In April 1972, Alan Kitching was working on a short animation film for the British Film Institute (BFI) called The Dream of Arthur Sleap who was dangerously addicted to boring old movies and thus in the need of BFI.
Colin Emmett had been trying to get Alan interested in computer animation using the Atlas Computer Laboratory's SC-4020 microfilm recorder. Colin persuaded Alan that he could write Fortran programs to achieve this and they thought they would try to generate the end BFI credit using computer animation.
After a little experimenting, it seemed that the final image of the BFI logo could be generated on the SC4020 by a sequence of 200 vertical lines across the screen.
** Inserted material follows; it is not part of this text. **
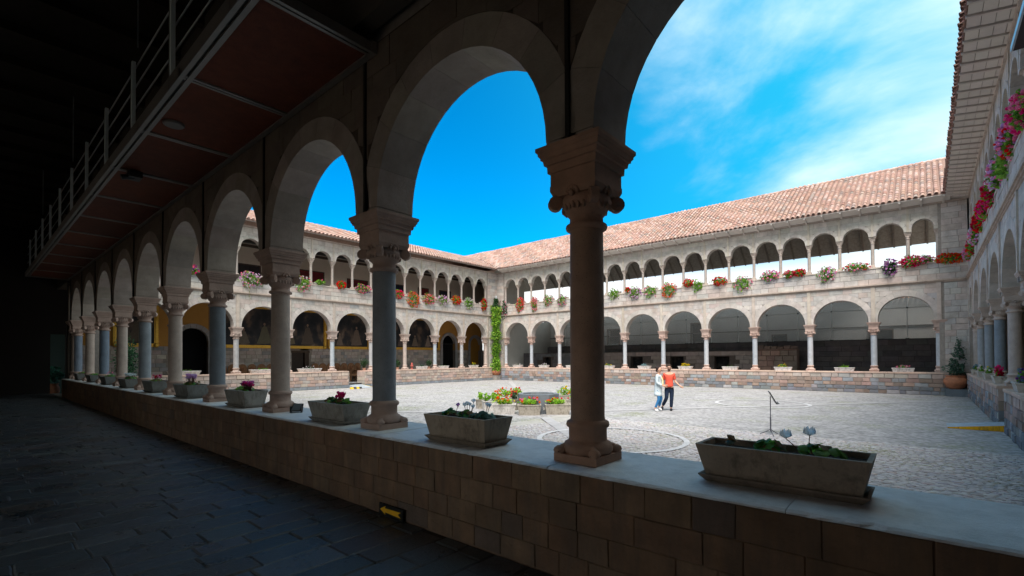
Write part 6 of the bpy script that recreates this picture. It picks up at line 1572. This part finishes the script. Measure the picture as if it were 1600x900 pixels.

The coordinates for these lines was achieved by putting some graph paper over the logo and tediously reading off the coordinates by hand.
Colour was added in the optical printing.
To animate the lines, the coordinates were read into a Fortran program that rotated the lines to horizontal and then moved them randomly to positions just off the screen either at the top or bottom of the viewable area. The SC4020 animation then consisted of gradually moving the lines frame by frame until they reached their original positions.
It is believed that this was one of the earliest uses of computer animation in a conventional animated film. From this starting point, Alan Kitching added various other effects and controls until he had a computer system that he called ANTICS.
The exact placement of the starting points for the horizontal lines is unknown.